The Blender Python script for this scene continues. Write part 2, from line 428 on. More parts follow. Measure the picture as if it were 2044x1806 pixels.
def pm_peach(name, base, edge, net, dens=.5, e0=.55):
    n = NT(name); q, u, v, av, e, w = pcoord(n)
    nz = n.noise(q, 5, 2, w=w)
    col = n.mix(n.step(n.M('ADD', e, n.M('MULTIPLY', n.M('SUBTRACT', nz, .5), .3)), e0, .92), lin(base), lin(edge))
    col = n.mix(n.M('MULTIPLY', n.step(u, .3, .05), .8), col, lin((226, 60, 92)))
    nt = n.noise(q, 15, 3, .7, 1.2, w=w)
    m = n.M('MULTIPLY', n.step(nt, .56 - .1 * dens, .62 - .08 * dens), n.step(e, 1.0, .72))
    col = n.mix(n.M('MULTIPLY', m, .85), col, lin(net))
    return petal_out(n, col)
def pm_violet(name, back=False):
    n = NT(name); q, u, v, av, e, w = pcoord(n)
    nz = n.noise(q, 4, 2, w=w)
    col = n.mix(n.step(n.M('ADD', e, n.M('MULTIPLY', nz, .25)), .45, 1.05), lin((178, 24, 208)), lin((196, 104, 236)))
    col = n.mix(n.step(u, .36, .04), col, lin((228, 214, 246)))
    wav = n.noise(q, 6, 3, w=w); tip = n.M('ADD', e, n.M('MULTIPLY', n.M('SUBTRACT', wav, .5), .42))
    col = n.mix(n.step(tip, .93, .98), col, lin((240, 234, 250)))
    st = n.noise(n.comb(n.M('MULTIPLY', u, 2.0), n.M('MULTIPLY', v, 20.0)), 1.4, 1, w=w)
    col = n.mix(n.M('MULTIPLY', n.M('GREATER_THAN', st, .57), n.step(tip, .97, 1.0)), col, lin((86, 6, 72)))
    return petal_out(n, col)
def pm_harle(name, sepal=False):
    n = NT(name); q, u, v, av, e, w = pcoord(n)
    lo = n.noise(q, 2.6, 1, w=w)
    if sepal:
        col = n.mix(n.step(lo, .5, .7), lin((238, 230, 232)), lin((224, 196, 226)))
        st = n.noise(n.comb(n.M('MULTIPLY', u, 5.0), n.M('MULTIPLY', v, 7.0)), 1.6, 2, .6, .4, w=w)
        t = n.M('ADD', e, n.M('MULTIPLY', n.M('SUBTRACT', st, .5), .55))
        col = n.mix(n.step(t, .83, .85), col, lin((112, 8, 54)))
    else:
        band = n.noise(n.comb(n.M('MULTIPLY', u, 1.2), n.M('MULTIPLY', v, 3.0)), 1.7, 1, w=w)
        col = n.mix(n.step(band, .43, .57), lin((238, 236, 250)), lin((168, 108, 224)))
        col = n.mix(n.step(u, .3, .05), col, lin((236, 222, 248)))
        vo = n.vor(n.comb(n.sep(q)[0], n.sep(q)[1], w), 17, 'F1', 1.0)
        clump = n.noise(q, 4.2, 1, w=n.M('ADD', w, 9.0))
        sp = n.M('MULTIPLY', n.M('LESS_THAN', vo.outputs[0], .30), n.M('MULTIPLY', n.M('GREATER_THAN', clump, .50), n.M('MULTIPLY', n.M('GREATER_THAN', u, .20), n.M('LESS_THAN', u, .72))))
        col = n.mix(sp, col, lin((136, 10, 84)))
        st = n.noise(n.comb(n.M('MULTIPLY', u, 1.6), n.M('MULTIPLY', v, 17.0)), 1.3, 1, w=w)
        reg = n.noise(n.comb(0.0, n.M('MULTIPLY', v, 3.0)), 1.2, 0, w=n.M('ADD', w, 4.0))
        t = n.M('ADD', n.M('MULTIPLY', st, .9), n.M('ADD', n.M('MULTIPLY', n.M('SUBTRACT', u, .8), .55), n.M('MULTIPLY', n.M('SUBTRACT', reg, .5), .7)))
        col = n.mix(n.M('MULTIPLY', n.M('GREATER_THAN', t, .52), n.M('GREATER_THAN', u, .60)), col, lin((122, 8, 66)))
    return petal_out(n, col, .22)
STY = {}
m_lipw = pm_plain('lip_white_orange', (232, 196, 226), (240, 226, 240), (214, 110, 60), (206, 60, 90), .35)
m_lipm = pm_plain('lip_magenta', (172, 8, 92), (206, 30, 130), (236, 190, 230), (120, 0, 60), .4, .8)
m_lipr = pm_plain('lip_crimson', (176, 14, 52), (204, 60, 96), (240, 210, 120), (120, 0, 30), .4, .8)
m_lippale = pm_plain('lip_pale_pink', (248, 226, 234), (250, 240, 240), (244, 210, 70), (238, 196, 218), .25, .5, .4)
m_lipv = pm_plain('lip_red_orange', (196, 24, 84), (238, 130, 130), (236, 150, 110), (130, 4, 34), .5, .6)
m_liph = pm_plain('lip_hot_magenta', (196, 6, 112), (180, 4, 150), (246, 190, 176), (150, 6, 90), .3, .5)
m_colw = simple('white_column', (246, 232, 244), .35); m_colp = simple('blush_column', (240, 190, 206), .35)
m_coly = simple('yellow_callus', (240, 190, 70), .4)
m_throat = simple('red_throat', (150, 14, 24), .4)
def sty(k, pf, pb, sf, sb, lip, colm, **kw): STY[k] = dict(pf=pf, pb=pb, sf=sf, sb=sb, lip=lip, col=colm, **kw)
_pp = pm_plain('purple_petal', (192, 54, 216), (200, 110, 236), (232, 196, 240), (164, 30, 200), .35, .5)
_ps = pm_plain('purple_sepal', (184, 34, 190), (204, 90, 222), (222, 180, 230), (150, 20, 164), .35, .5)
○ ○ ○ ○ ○
Give an exact copy of all the data shown above.

-- REPLY TO THE EXERCISE --
The Blender Python script for this scene continues. Write part 2, from line 428 on. More parts follow. Measure the picture as if it were 2044x1806 pixels.
def pm_peach(name, base, edge, net, dens=.5, e0=.55):
    n = NT(name); q, u, v, av, e, w = pcoord(n)
    nz = n.noise(q, 5, 2, w=w)
    col = n.mix(n.step(n.M('ADD', e, n.M('MULTIPLY', n.M('SUBTRACT', nz, .5), .3)), e0, .92), lin(base), lin(edge))
    col = n.mix(n.M('MULTIPLY', n.step(u, .3, .05), .8), col, lin((226, 60, 92)))
    nt = n.noise(q, 15, 3, .7, 1.2, w=w)
    m = n.M('MULTIPLY', n.step(nt, .56 - .1 * dens, .62 - .08 * dens), n.step(e, 1.0, .72))
    col = n.mix(n.M('MULTIPLY', m, .85), col, lin(net))
    return petal_out(n, col)
def pm_violet(name, back=False):
    n = NT(name); q, u, v, av, e, w = pcoord(n)
    nz = n.noise(q, 4, 2, w=w)
    col = n.mix(n.step(n.M('ADD', e, n.M('MULTIPLY', nz, .25)), .45, 1.05), lin((178, 24, 208)), lin((196, 104, 236)))
    col = n.mix(n.step(u, .36, .04), col, lin((228, 214, 246)))
    wav = n.noise(q, 6, 3, w=w); tip = n.M('ADD', e, n.M('MULTIPLY', n.M('SUBTRACT', wav, .5), .42))
    col = n.mix(n.step(tip, .93, .98), col, lin((240, 234, 250)))
    st = n.noise(n.comb(n.M('MULTIPLY', u, 2.0), n.M('MULTIPLY', v, 20.0)), 1.4, 1, w=w)
    col = n.mix(n.M('MULTIPLY', n.M('GREATER_THAN', st, .57), n.step(tip, .97, 1.0)), col, lin((86, 6, 72)))
    return petal_out(n, col)
def pm_harle(name, sepal=False):
    n = NT(name); q, u, v, av, e, w = pcoord(n)
    lo = n.noise(q, 2.6, 1, w=w)
    if sepal:
        col = n.mix(n.step(lo, .5, .7), lin((238, 230, 232)), lin((224, 196, 226)))
        st = n.noise(n.comb(n.M('MULTIPLY', u, 5.0), n.M('MULTIPLY', v, 7.0)), 1.6, 2, .6, .4, w=w)
        t = n.M('ADD', e, n.M('MULTIPLY', n.M('SUBTRACT', st, .5), .55))
        col = n.mix(n.step(t, .83, .85), col, lin((112, 8, 54)))
    else:
        band = n.noise(n.comb(n.M('MULTIPLY', u, 1.2), n.M('MULTIPLY', v, 3.0)), 1.7, 1, w=w)
        col = n.mix(n.step(band, .43, .57), lin((238, 236, 250)), lin((168, 108, 224)))
        col = n.mix(n.step(u, .3, .05), col, lin((236, 222, 248)))
        vo = n.vor(n.comb(n.sep(q)[0], n.sep(q)[1], w), 17, 'F1', 1.0)
        clump = n.noise(q, 4.2, 1, w=n.M('ADD', w, 9.0))
        sp = n.M('MULTIPLY', n.M('LESS_THAN', vo.outputs[0], .30), n.M('MULTIPLY', n.M('GREATER_THAN', clump, .50), n.M('MULTIPLY', n.M('GREATER_THAN', u, .20), n.M('LESS_THAN', u, .72))))
        col = n.mix(sp, col, lin((136, 10, 84)))
        st = n.noise(n.comb(n.M('MULTIPLY', u, 1.6), n.M('MULTIPLY', v, 17.0)), 1.3, 1, w=w)
        reg = n.noise(n.comb(0.0, n.M('MULTIPLY', v, 3.0)), 1.2, 0, w=n.M('ADD', w, 4.0))
        t = n.M('ADD', n.M('MULTIPLY', st, .9), n.M('ADD', n.M('MULTIPLY', n.M('SUBTRACT', u, .8), .55), n.M('MULTIPLY', n.M('SUBTRACT', reg, .5), .7)))
        col = n.mix(n.M('MULTIPLY', n.M('GREATER_THAN', t, .52), n.M('GREATER_THAN', u, .60)), col, lin((122, 8, 66)))
    return petal_out(n, col, .22)
STY = {}
m_lipw = pm_plain('lip_white_orange', (232, 196, 226), (240, 226, 240), (214, 110, 60), (206, 60, 90), .35)
m_lipm = pm_plain('lip_magenta', (172, 8, 92), (206, 30, 130), (236, 190, 230), (120, 0, 60), .4, .8)
m_lipr = pm_plain('lip_crimson', (176, 14, 52), (204, 60, 96), (240, 210, 120), (120, 0, 30), .4, .8)
m_lippale = pm_plain('lip_pale_pink', (248, 226, 234), (250, 240, 240), (244, 210, 70), (238, 196, 218), .25, .5, .4)
m_lipv = pm_plain('lip_red_orange', (196, 24, 84), (238, 130, 130), (236, 150, 110), (130, 4, 34), .5, .6)
m_liph = pm_plain('lip_hot_magenta', (196, 6, 112), (180, 4, 150), (246, 190, 176), (150, 6, 90), .3, .5)
m_colw = simple('white_column', (246, 232, 244), .35); m_colp = simple('blush_column', (240, 190, 206), .35)
m_coly = simple('yellow_callus', (240, 190, 70), .4)
m_throat = simple('red_throat', (150, 14, 24), .4)
def sty(k, pf, pb, sf, sb, lip, colm, **kw): STY[k] = dict(pf=pf, pb=pb, sf=sf, sb=sb, lip=lip, col=colm, **kw)
_pp = pm_plain('purple_petal', (192, 54, 216), (200, 110, 236), (232, 196, 240), (164, 30, 200), .35, .5)
_ps = pm_plain('purple_sepal', (184, 34, 190), (204, 90, 222), (222, 180, 230), (150, 20, 164), .35, .5)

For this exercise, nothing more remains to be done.